**Task goal**
Set down each line of the material that follows, exactly, with no pictures.
——
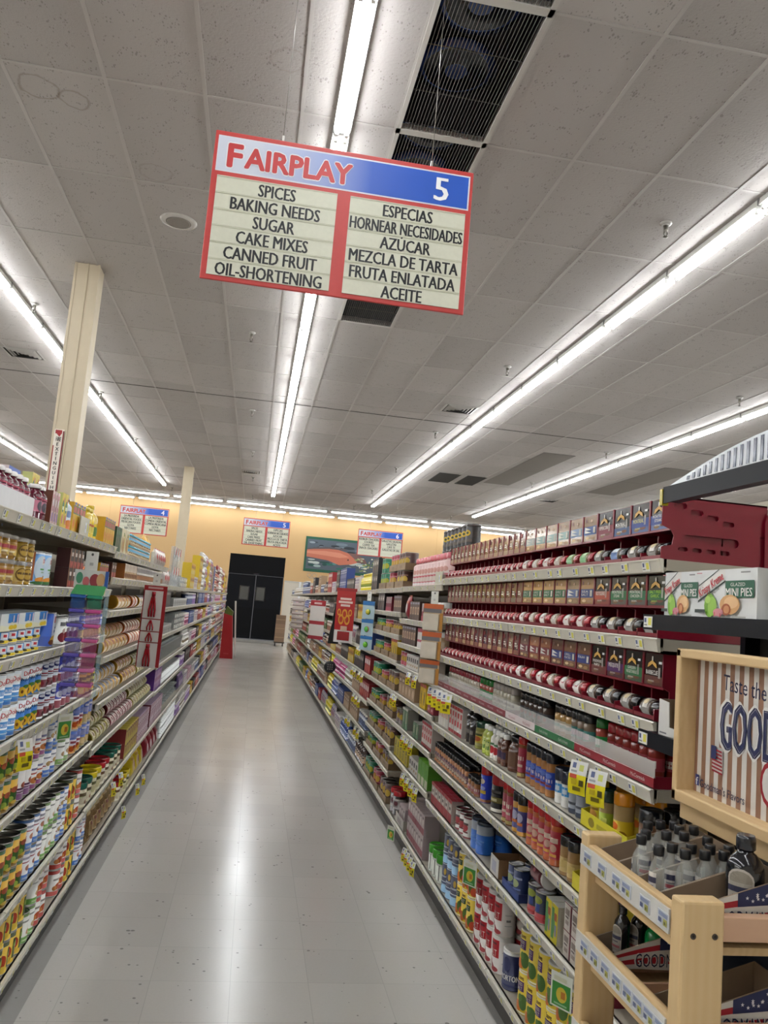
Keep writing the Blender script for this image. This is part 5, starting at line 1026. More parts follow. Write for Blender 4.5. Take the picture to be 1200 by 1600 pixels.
stock('R', zz + .0025, 2.09, 2.345, OCAPT, 'orange-capped shaker at the back of the yellow tray', w, xin=.1)
stock('R', zz, 1.95, 2.06, DCAPT, 'black-capped shaker beside the yellow tray', w, xin=.02, rows=2)
# ---- third shelf up
SMB = tub('small_black_cap_jar', .0205, .098, 'gloss:a87048', [(.18, .68, '4a2028')], [('R', -.6, .4, .6, .5, 'b8908c'), ('E', 0, .3, .4, .1, 'c8b4a0')], 'gloss:17161a', .024, None, 'jar')
SMB2 = tub('tiny_black_cap_jar', .0225, .075, 'gloss:8a5a34', [(.15, .6, '7c2c30')], [('R', -.6, .35, .6, .55, 'c8b8a8')], 'gloss:1a181a', .02, None, 'jar')
BLUER = tub('blue_red_cap_shaker', .027, .15, 'gloss:2c3fb0', [(0, .1, '8c5a3c')], [('E', -.1, .75, .4, .1, 'c8b8a8'), ('R', -.6, .3, .5, .42, 'b89c2c'), ('E', 0, .5, .4, .08, '8c98d8')], 'gloss:b01c24', .034, None, 'shaker')
STEAK = tub('black_seasoning_jar', .042, .15, 'gloss:1c1a1c', [(.02, .14, 'c8c4b8')], [('R', -.8, .35, .8, .55, '6c642c'), ('R', -.4, .4, .4, .5, 'c8c09c'), ('R', -.7, .7, .7, .8, '3a3838')], 'gloss:9c1c26', .04, None, 'jar')
PURP = tub('purple_black_cap_shaker', .0255, .145, 'gloss:c08a34', [(.12, .78, '3c3670')], [('E', 0, .55, .5, .16, 'a8a8c4'), ('R', -.5, .3, .5, .4, 'c8703c')], 'gloss:16151c', .034, None, 'shaker')
REDS = tub('red_shaker', .0255, .155, 'gloss:b05a30', [(.15, .85, 'a0202c')], [('R', -.5, .55, .6, .68, 'd0b8a8'), ('E', .1, .42, .4, .1, 'c8a090'), ('R', -.5, .2, .5, .27, 'd8a04c')], 'gloss:b01820', .028, None, 'shaker')
PURC = tub('purple_cap_canister', .036, .12, 'd2bc1c', [(.35, .5, '6a2c6a')], [('E', -.1, .6, .6, .18, 'c89a2c'), ('R', -.4, .36, .5, .48, 'd8c8a0'), ('R', -.6, .08, .6, .2, '9c7c1c')], 'gloss:4c2a78', .03, None, 'canister')
SPY = tub('tan_spice_shaker', .028, .12, 'gloss:8c6a3c', [(.1, .6, 'a88c4c')], [('R', -.5, .25, .5, .5, 'c8b070')], 'gloss:1a1a1e', .03, None, 'shaker')
w = wsx(2); zz = Z[2]
for a, b, k, ds, rw in ((3.66, 4.34, SMB, 'small spice jar with black cap', 2), (3.49, 3.66, SMB2, 'tiny reddish jar with black cap', 2), (3.37, 3.48, BLUER, 'blue shaker with red cap', 2), (3.18, 3.35, STEAK, 'big black seasoning jar with red lid', 1), (3.04, 3.15, REDTALL, 'tall red-capped shaker', 2), (2.9, 3.03, PURP, 'purple-label shaker with black cap', 2), (2.56, 2.88, REDS, 'red shaker with red cap', 2), (2.42, 2.55, SPY, 'tan spice shaker', 2)):
    stock('R', zz, a, b, k, ds, w, xin=.02, rows=rw)
stock('R', zz, 2.1, 2.41, YTRAY, 'yellow open tray holding purple-capped canisters', w, xin=.012)
stock('R', zz + .0025, 2.12, 2.27, PURC, 'purple-capped yellow canister in the yellow tray', w, xin=.022); stock('R', zz + .0025, 2.275, 2.39, SPY, 'tan spice shaker in the yellow tray', w, xin=.022)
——
**Result below**
Keep writing the Blender script for this image. This is part 5, starting at line 1026. More parts follow. Write for Blender 4.5. Take the picture to be 1200 by 1600 pixels.
stock('R', zz + .0025, 2.09, 2.345, OCAPT, 'orange-capped shaker at the back of the yellow tray', w, xin=.1)
stock('R', zz, 1.95, 2.06, DCAPT, 'black-capped shaker beside the yellow tray', w, xin=.02, rows=2)
# ---- third shelf up
SMB = tub('small_black_cap_jar', .0205, .098, 'gloss:a87048', [(.18, .68, '4a2028')], [('R', -.6, .4, .6, .5, 'b8908c'), ('E', 0, .3, .4, .1, 'c8b4a0')], 'gloss:17161a', .024, None, 'jar')
SMB2 = tub('tiny_black_cap_jar', .0225, .075, 'gloss:8a5a34', [(.15, .6, '7c2c30')], [('R', -.6, .35, .6, .55, 'c8b8a8')], 'gloss:1a181a', .02, None, 'jar')
BLUER = tub('blue_red_cap_shaker', .027, .15, 'gloss:2c3fb0', [(0, .1, '8c5a3c')], [('E', -.1, .75, .4, .1, 'c8b8a8'), ('R', -.6, .3, .5, .42, 'b89c2c'), ('E', 0, .5, .4, .08, '8c98d8')], 'gloss:b01c24', .034, None, 'shaker')
STEAK = tub('black_seasoning_jar', .042, .15, 'gloss:1c1a1c', [(.02, .14, 'c8c4b8')], [('R', -.8, .35, .8, .55, '6c642c'), ('R', -.4, .4, .4, .5, 'c8c09c'), ('R', -.7, .7, .7, .8, '3a3838')], 'gloss:9c1c26', .04, None, 'jar')
PURP = tub('purple_black_cap_shaker', .0255, .145, 'gloss:c08a34', [(.12, .78, '3c3670')], [('E', 0, .55, .5, .16, 'a8a8c4'), ('R', -.5, .3, .5, .4, 'c8703c')], 'gloss:16151c', .034, None, 'shaker')
REDS = tub('red_shaker', .0255, .155, 'gloss:b05a30', [(.15, .85, 'a0202c')], [('R', -.5, .55, .6, .68, 'd0b8a8'), ('E', .1, .42, .4, .1, 'c8a090'), ('R', -.5, .2, .5, .27, 'd8a04c')], 'gloss:b01820', .028, None, 'shaker')
PURC = tub('purple_cap_canister', .036, .12, 'd2bc1c', [(.35, .5, '6a2c6a')], [('E', -.1, .6, .6, .18, 'c89a2c'), ('R', -.4, .36, .5, .48, 'd8c8a0'), ('R', -.6, .08, .6, .2, '9c7c1c')], 'gloss:4c2a78', .03, None, 'canister')
SPY = tub('tan_spice_shaker', .028, .12, 'gloss:8c6a3c', [(.1, .6, 'a88c4c')], [('R', -.5, .25, .5, .5, 'c8b070')], 'gloss:1a1a1e', .03, None, 'shaker')
w = wsx(2); zz = Z[2]
for a, b, k, ds, rw in ((3.66, 4.34, SMB, 'small spice jar with black cap', 2), (3.49, 3.66, SMB2, 'tiny reddish jar with black cap', 2), (3.37, 3.48, BLUER, 'blue shaker with red cap', 2), (3.18, 3.35, STEAK, 'big black seasoning jar with red lid', 1), (3.04, 3.15, REDTALL, 'tall red-capped shaker', 2), (2.9, 3.03, PURP, 'purple-label shaker with black cap', 2), (2.56, 2.88, REDS, 'red shaker with red cap', 2), (2.42, 2.55, SPY, 'tan spice shaker', 2)):
    stock('R', zz, a, b, k, ds, w, xin=.02, rows=rw)
stock('R', zz, 2.1, 2.41, YTRAY, 'yellow open tray holding purple-capped canisters', w, xin=.012)
stock('R', zz + .0025, 2.12, 2.27, PURC, 'purple-capped yellow canister in the yellow tray', w, xin=.022); stock('R', zz + .0025, 2.275, 2.39, SPY, 'tan spice shaker in the yellow tray', w, xin=.022)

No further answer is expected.